American and African-American History Re-imagined

A Conversation with African American Museum’s Lonnie Bunch

Lonnie Bunch, the founding director of the Smithsonian Natiobnaal Museum of African American History and Culture, has overseen every detail of five-story $516 million facility.  His vision ahd the dreams of milions of Americans became real Saturday.   Courtesy Smithsonian.org

WASHINGTON — It was a day full of glitz and glamour as celebrities, elected officials, civil rights icons, three American presidents and tens of thousands gathered here Saturday to celebrate the historic opening of the The new Smithsonian National Museum of African American History and Culture.

The museum features over 30,000 artifacts from the journey of the African-American in America – such as the shawl Harriet Tubman was given by Queen Elizabeth, Nat Turner's Bible, Michael Jackson’s fedora, Whitney Houston’s dress, Emmitt Till’s casket and pieces from actual slave ships. 

It also includes a 77-ton segregated vintage railway car from the 19 century, a prison guard watch tower from infamous Louisiana State Penitentiary Angola and an original Tuskegee Airman airplane that was used in World War II.

Prior to the opening, Howard University News Service reporter Maiyah Mayhan talked with Lonnie Bunch, the museum’s founding director, about its development and significance.

Why is this museum important for the younger generation?

LONNIE BUNCH: This museum is important for all, but especially the younger generation, because the goal of the museum is to give people historical tools to understand the world they're living in, to basically be motivated by struggle to make America better.

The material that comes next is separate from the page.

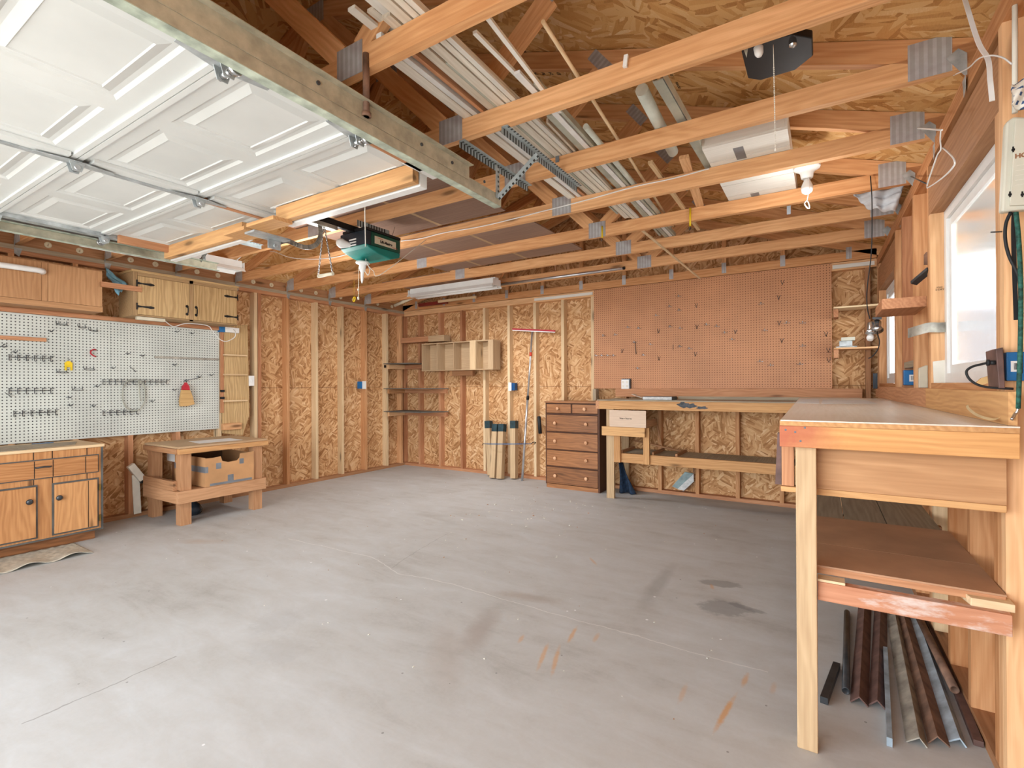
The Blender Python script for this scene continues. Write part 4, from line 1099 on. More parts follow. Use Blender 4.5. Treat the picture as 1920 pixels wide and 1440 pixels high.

One of the messages that you get in this museum is how young African Americans have died, sacrificed, marched, protested and changed American ways to the point where America could never go back to what it was.

The image of Thomas Jefferson against bricks with the names of his 609 slaves
makes a powerful statement at the begnning of the museum exhibit.  Courtesy Smithsonian.org

What’s your vision for the future of the National Museum of African American History and Culture?

BUNCH: I want this museum to be in the future, not a community center, but the center of the community. I want it to allow people, both locally and around the country, to come see the issues we raise and wrestle with them. Race has always divided us. What we want to talk about is that we realize black lives matter is standing on shoulders, but it is standing on them in very different ways.  So, we need to celebrate that as well. Part of what I'd like to do is make sure that this museum is part of the strategy to demand a freer and fairer America.

In the past, you’ve mentioned that Black history is American history. What are some of the responses you’ve received from that?

BUNCH: The goal was to say that while this is a story that gives an insider's perspective to African-American culture, it is also a story that basically is a broader story, that, in some ways, I've argued. the African-American culture is almost too big to just be in the hands of one community, that in essence, it shapes us all, and I want people to know that. In some ways, what I'm simply doing is harking back to Carter G Woodson and people in the 1920s who said African-Americans need to know their history beside it others.